# WRITTEN REQUEST:
Leave out the pictures and reproduce all of the data exactly.

# SOURCE EXCERPT:

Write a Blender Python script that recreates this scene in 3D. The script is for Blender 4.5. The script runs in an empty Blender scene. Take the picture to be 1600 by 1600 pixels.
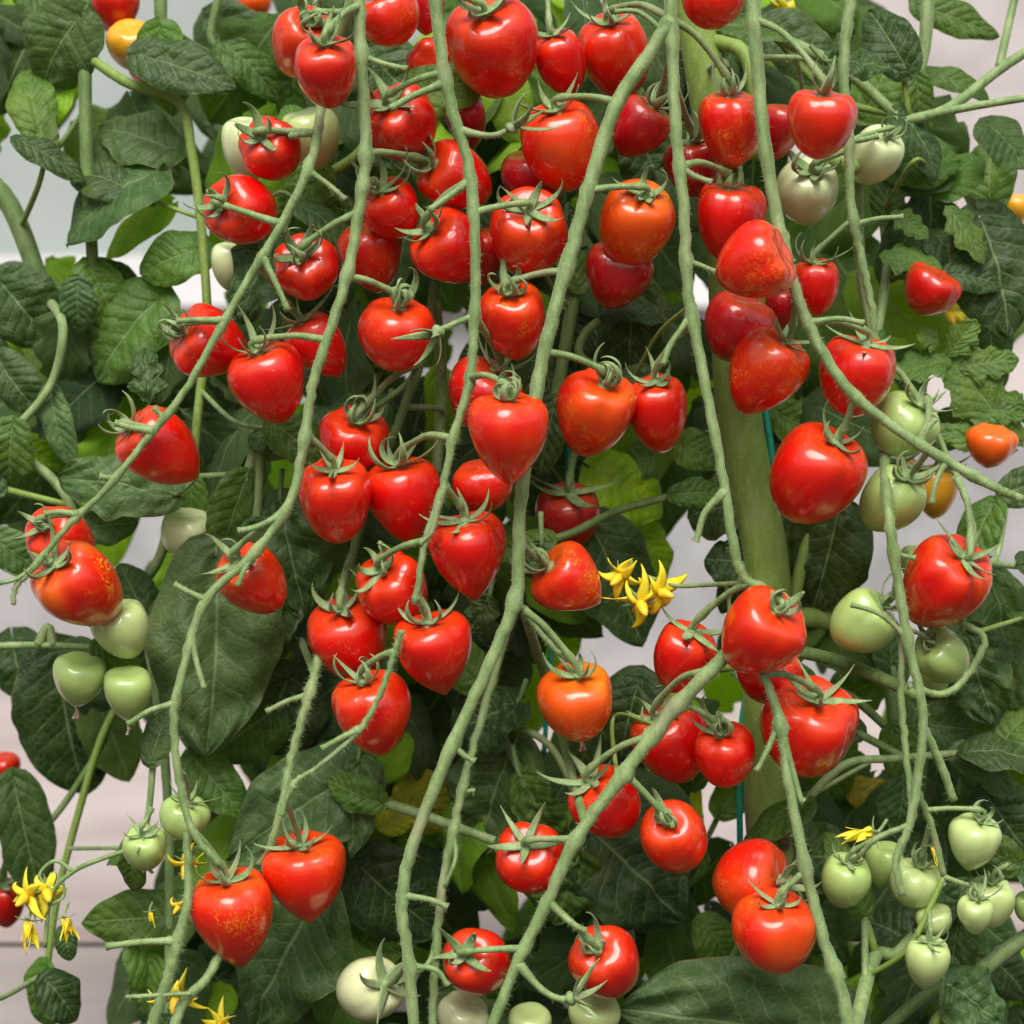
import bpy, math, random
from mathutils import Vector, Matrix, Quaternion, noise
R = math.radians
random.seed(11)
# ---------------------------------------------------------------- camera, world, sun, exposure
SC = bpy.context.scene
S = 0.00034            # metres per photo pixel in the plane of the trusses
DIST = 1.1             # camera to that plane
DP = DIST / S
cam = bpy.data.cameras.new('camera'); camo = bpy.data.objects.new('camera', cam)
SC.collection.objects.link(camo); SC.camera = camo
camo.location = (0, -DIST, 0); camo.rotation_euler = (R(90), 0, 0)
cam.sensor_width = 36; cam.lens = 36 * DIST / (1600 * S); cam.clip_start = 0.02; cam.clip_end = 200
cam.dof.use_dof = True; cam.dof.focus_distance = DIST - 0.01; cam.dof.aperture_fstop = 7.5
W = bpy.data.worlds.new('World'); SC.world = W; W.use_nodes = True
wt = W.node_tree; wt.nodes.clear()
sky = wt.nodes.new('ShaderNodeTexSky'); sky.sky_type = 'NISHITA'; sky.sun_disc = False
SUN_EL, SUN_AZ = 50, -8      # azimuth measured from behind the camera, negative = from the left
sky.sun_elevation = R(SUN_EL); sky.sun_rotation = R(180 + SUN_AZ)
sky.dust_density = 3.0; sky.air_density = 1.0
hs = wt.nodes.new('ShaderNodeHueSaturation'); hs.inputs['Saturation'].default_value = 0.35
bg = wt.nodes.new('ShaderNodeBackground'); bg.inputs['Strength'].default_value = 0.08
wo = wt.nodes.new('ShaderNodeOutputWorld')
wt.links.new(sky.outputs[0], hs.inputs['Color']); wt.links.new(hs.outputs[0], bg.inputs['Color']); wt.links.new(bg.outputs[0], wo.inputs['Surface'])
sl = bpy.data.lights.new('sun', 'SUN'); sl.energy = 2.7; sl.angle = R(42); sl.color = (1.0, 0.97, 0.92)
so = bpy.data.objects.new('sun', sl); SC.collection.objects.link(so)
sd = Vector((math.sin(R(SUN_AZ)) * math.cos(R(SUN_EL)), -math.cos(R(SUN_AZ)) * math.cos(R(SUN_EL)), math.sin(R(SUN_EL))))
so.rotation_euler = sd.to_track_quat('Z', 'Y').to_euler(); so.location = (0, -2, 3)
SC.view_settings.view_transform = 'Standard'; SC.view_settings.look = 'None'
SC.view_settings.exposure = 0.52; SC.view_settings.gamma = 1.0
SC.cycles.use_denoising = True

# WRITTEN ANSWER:
Write a Blender Python script that recreates this scene in 3D. The script is for Blender 4.5. The script runs in an empty Blender scene. Take the picture to be 1600 by 1600 pixels.
import bpy, math, random
from mathutils import Vector, Matrix, Quaternion, noise
R = math.radians
random.seed(11)
# ---------------------------------------------------------------- camera, world, sun, exposure
SC = bpy.context.scene
S = 0.00034            # metres per photo pixel in the plane of the trusses
DIST = 1.1             # camera to that plane
DP = DIST / S
cam = bpy.data.cameras.new('camera'); camo = bpy.data.objects.new('camera', cam)
SC.collection.objects.link(camo); SC.camera = camo
camo.location = (0, -DIST, 0); camo.rotation_euler = (R(90), 0, 0)
cam.sensor_width = 36; cam.lens = 36 * DIST / (1600 * S); cam.clip_start = 0.02; cam.clip_end = 200
cam.dof.use_dof = True; cam.dof.focus_distance = DIST - 0.01; cam.dof.aperture_fstop = 7.5
W = bpy.data.worlds.new('World'); SC.world = W; W.use_nodes = True
wt = W.node_tree; wt.nodes.clear()
sky = wt.nodes.new('ShaderNodeTexSky'); sky.sky_type = 'NISHITA'; sky.sun_disc = False
SUN_EL, SUN_AZ = 50, -8      # azimuth measured from behind the camera, negative = from the left
sky.sun_elevation = R(SUN_EL); sky.sun_rotation = R(180 + SUN_AZ)
sky.dust_density = 3.0; sky.air_density = 1.0
hs = wt.nodes.new('ShaderNodeHueSaturation'); hs.inputs['Saturation'].default_value = 0.35
bg = wt.nodes.new('ShaderNodeBackground'); bg.inputs['Strength'].default_value = 0.08
wo = wt.nodes.new('ShaderNodeOutputWorld')
wt.links.new(sky.outputs[0], hs.inputs['Color']); wt.links.new(hs.outputs[0], bg.inputs['Color']); wt.links.new(bg.outputs[0], wo.inputs['Surface'])
sl = bpy.data.lights.new('sun', 'SUN'); sl.energy = 2.7; sl.angle = R(42); sl.color = (1.0, 0.97, 0.92)
so = bpy.data.objects.new('sun', sl); SC.collection.objects.link(so)
sd = Vector((math.sin(R(SUN_AZ)) * math.cos(R(SUN_EL)), -math.cos(R(SUN_AZ)) * math.cos(R(SUN_EL)), math.sin(R(SUN_EL))))
so.rotation_euler = sd.to_track_quat('Z', 'Y').to_euler(); so.location = (0, -2, 3)
SC.view_settings.view_transform = 'Standard'; SC.view_settings.look = 'None'
SC.view_settings.exposure = 0.52; SC.view_settings.gamma = 1.0
SC.cycles.use_denoising = True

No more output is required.